Wet stacking — an accumulation of carbon particles, unburned
fuel, lube oil, condensed water, and acids in the exhaust system — is caused
by low-combustion chamber temperature. When a diesel engine wet stacks, the engine
will need to be cleaned up by loading the unit for a few hours and burning
off the excess fuel. If a diesel engine generator steadily runs loads
considerably below the rated output level, you should pair the generator
with an automatic load bank, which will place a false load on the
generator system, keeping the engine properly loaded and preventing
a “wet stack” condition.
Another cause of oil leaks is directly related to the
crankcase breathers. Most engine crankcase breathers vent directly
under the engine. The fumes that come out of the breather contain an
oil mist, which can produce a puddle under the engine and coat the
generator and radiator with an oil film that collects dirt and debris.

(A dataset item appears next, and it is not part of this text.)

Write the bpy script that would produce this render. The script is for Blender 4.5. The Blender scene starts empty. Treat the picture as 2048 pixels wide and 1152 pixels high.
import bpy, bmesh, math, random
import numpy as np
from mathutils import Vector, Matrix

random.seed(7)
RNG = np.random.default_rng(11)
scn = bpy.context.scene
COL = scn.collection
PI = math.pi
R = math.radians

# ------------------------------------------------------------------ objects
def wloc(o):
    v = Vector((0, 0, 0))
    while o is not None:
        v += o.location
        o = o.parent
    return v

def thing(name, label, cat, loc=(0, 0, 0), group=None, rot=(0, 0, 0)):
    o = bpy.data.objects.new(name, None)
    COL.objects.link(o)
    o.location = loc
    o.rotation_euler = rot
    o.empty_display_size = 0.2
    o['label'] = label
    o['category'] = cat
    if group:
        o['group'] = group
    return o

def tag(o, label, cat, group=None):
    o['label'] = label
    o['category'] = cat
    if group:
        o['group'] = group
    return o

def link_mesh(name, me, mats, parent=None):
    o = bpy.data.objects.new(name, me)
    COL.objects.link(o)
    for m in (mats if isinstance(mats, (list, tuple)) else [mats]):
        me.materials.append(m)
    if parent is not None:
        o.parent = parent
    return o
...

Recirculating breathers are available that can separate the oil and
return it to the engine; remaining fumes get returned to the engine air intakes.
The most common coolant leak occurs in the block heater hoses.
Extreme temperatures on the outlet make block heaters hard on
their hoses. For this reason, you should never use rubber hoses
for block heaters; silicon hoses are specifically designed for use
with block heaters. Always install isolation ball valves for block
heater hose connections.
Cooling system maintenance will help prevent leaks. Replacement of hoses and coolant
every three years is recommended. Generators using newer extended-life
coolant should still have hoses replaced and the additive package upgraded
every three years. Cooling system antifreeze protection and conditioner
should be maintained to the manufacturer's specifications. Radiator core
damage is directly related to the coolant that is in the system. Poorly
maintained coolant will cause liner pitting and eventually severe engine damage.
Most fuel leak service calls are due to overfilling of the base tank. This
is due to either human error or a failure of a pump system. Check remote
tank pump systems and emergency shutoff systems periodically for proper
functioning, and flexible fuel lines regularly for cracks and signs of aging.